Dort wuchern die zu Papier gebrachten Lektüre- und Lebenserinnerungen des einstigen Buchhändlers und nachmaligen stellvertretenden Leiters einer Filialstelle der Wiener Büchereien, der in Frühpension geschickt wurde, zusammen mit dem, was er in krakelig dünner, für Lisa kaum entzifferbarer Schrift notiert hat.
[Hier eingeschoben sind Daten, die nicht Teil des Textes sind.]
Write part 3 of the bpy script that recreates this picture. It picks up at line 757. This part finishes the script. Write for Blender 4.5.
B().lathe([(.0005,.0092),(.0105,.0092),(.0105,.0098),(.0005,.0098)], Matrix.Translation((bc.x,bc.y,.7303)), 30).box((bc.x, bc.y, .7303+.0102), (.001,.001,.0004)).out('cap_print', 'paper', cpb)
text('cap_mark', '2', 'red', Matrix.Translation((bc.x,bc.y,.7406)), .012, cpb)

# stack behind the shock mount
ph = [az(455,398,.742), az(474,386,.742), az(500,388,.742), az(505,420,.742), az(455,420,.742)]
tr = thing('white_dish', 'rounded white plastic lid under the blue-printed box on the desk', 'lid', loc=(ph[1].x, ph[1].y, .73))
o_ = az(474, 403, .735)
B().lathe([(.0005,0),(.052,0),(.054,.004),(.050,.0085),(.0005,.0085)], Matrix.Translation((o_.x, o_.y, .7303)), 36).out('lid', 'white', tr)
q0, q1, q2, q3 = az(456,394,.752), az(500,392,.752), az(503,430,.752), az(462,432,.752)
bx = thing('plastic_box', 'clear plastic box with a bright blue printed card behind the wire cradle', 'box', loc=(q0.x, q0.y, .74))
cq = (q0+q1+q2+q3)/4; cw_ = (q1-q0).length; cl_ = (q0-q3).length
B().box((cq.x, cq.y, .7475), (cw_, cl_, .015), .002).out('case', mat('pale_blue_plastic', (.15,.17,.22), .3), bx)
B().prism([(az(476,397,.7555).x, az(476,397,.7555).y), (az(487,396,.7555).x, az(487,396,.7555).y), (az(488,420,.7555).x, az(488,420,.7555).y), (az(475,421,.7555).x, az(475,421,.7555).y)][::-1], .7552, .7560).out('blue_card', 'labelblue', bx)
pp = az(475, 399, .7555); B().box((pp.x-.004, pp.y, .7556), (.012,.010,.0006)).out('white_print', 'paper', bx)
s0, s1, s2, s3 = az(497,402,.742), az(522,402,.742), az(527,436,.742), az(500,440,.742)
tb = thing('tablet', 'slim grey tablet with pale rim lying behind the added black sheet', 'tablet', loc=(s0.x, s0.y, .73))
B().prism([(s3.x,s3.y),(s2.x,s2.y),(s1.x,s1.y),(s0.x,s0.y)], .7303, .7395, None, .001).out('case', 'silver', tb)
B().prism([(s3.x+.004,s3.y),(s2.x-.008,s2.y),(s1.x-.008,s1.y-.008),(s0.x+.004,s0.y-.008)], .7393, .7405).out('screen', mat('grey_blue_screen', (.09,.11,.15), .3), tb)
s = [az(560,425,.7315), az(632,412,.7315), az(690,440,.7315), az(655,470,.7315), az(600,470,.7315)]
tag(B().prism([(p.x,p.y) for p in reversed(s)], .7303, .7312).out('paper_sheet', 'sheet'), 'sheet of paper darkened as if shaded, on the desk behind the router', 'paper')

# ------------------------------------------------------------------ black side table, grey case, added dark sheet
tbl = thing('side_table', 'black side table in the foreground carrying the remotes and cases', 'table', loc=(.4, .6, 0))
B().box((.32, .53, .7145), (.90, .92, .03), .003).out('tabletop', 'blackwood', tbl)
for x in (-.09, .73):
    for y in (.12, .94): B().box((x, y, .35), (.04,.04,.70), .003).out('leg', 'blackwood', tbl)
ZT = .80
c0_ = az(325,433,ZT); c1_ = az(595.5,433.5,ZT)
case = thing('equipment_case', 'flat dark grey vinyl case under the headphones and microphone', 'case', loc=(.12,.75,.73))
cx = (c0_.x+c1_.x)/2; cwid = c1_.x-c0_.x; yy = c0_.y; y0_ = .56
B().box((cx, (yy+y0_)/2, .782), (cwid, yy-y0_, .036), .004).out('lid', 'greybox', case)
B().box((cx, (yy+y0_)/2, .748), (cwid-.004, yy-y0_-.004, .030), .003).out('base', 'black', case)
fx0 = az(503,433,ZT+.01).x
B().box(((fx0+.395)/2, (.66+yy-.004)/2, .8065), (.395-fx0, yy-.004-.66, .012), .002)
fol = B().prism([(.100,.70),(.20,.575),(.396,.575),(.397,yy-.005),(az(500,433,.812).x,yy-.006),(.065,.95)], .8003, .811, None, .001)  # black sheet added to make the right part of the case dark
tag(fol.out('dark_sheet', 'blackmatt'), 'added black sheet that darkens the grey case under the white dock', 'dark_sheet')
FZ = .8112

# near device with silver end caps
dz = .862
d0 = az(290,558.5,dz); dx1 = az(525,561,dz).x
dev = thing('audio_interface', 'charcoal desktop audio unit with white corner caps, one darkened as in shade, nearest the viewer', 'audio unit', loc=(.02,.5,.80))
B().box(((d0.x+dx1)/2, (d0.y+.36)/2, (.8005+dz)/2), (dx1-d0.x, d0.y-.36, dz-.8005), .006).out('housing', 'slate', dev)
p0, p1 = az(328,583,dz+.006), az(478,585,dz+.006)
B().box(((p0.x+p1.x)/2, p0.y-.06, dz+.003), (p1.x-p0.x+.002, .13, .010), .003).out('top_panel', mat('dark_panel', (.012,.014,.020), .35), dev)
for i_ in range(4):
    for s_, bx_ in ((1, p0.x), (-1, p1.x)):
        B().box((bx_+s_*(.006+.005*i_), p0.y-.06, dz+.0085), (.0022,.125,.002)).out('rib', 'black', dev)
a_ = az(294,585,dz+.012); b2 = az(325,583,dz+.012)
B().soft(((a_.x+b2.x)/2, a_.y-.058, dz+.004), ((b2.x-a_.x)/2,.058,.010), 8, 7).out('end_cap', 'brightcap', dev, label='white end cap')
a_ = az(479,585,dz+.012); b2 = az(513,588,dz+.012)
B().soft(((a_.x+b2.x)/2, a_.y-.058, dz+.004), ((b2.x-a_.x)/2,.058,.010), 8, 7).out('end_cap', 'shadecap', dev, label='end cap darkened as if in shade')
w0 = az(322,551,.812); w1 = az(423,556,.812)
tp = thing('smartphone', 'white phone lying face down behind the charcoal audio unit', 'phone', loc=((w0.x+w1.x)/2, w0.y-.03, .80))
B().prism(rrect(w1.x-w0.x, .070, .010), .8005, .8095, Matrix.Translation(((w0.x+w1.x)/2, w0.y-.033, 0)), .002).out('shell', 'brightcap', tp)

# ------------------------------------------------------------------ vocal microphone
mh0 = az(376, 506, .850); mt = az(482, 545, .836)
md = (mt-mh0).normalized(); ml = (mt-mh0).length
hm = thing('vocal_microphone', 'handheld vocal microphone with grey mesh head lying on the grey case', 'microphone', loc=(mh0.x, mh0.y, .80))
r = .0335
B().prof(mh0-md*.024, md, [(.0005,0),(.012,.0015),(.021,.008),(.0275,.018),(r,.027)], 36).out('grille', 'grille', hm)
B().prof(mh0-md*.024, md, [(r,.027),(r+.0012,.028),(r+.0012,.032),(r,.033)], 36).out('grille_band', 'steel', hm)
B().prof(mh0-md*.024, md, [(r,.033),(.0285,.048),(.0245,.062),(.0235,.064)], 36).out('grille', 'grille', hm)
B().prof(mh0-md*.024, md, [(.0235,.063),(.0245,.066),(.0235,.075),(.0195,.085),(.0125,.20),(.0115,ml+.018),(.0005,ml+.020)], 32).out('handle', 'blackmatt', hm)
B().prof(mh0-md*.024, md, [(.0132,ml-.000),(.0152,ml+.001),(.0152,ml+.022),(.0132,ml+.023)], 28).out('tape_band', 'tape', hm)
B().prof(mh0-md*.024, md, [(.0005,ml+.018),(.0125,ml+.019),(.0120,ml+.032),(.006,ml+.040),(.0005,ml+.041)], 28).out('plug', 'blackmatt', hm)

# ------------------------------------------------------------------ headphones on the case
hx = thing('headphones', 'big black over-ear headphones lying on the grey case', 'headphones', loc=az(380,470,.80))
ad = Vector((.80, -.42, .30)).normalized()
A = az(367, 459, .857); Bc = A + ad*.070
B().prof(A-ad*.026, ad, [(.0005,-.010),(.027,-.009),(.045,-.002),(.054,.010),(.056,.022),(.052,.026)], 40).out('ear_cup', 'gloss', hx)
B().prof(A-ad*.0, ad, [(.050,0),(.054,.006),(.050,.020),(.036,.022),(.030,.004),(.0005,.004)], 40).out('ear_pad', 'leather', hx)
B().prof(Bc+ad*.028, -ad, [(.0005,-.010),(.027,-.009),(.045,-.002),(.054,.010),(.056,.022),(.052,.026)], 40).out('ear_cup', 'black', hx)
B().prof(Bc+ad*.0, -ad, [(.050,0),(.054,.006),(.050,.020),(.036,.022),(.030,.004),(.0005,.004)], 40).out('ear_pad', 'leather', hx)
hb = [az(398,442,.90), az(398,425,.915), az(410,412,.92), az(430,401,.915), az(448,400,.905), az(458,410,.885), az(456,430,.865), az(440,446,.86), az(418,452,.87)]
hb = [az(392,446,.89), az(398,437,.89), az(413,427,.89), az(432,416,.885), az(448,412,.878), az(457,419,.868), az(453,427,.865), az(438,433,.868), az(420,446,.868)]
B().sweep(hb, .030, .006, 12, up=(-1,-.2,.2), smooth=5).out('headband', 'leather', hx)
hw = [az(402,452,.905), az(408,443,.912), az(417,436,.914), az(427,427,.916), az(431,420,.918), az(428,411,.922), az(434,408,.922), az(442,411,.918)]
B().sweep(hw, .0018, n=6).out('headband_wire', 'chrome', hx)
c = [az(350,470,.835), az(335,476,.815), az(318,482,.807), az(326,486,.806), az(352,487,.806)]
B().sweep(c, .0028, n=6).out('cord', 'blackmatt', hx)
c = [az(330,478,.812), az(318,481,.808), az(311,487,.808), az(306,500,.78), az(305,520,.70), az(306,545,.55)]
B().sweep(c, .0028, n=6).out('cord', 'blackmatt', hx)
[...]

Es sind zahllose Vignetten zur Literarhistorie, die Henisch dem Herrn Roch unterschiebt. Sie handeln von H. C. Artmann und Heimito von Doderer, von - und diese Vignette ist besonders liebevoll - Friederike Mayröcker, noch Englischlehrerin in einer Hauptschule in der Herzgasse, und Ernst Jandl, von Ilse Aichinger, Veza Canetti (der es gelingt, Karl Kraus ein langes Gedicht Heinrich Heines, den dieser verabscheut, ins Ohr zu flüstern), Christine Nöstlinger und Elfriede Jelinek, die der Germanist Wendelin Schmidt-
Dengler vor Rapid-Fans in Sicherheit bringt, von Peter Handke im Kino, von Ödön von Horváth und Joseph Roth, der, obschon todkrank, im März 1938 nach Wien fährt, um Schuschnigg zur Abdankung zugunsten Otto von Habsburgs zu überreden. Oder von Robert Musil im gelben Morgenmantel, der 1918 am Tag der Deklaration der Republik mit Fieber am Fenster steht - und zwar im Haus genau gegenüber dem Roch’schen Lager.

Parallel dazu macht sich Lisa ärgste Sorgen um ihre beste Freundin Semira, die vor einigen Jahren aus Syrien nach Österreich floh und nun, von Schubhaft bedroht, verschwunden ist, um völlig überraschend in Lisas Wohngemeinschaft im 9. Bezirk aufzutauchen.

Bedrohte Literatur

Lediglich an der Oberfläche ist dies ein arabesk verspielter Literatur-Roman, noch täuschender ist der scheinbar arg simpel gestrickte politische Gegenwartsanstrich. Vielmehr leuchtet Henisch leichthändig wie komplex die Tiefendimension der Krisis des 20. Jahrhunderts aus: indem er vor Augen führt, wie umzingelt von Politik, Diktaturen und Tyrannei die österreichische Literatur des 20. Jahrhunderts war, wie gepiesackt von subjektiver Verzweiflung und von gesellschaftlichem Untergang, von Aufbruch und Ende und, wie am Ende des "Jahrhundertromans", von Vergehen und Hoffnung.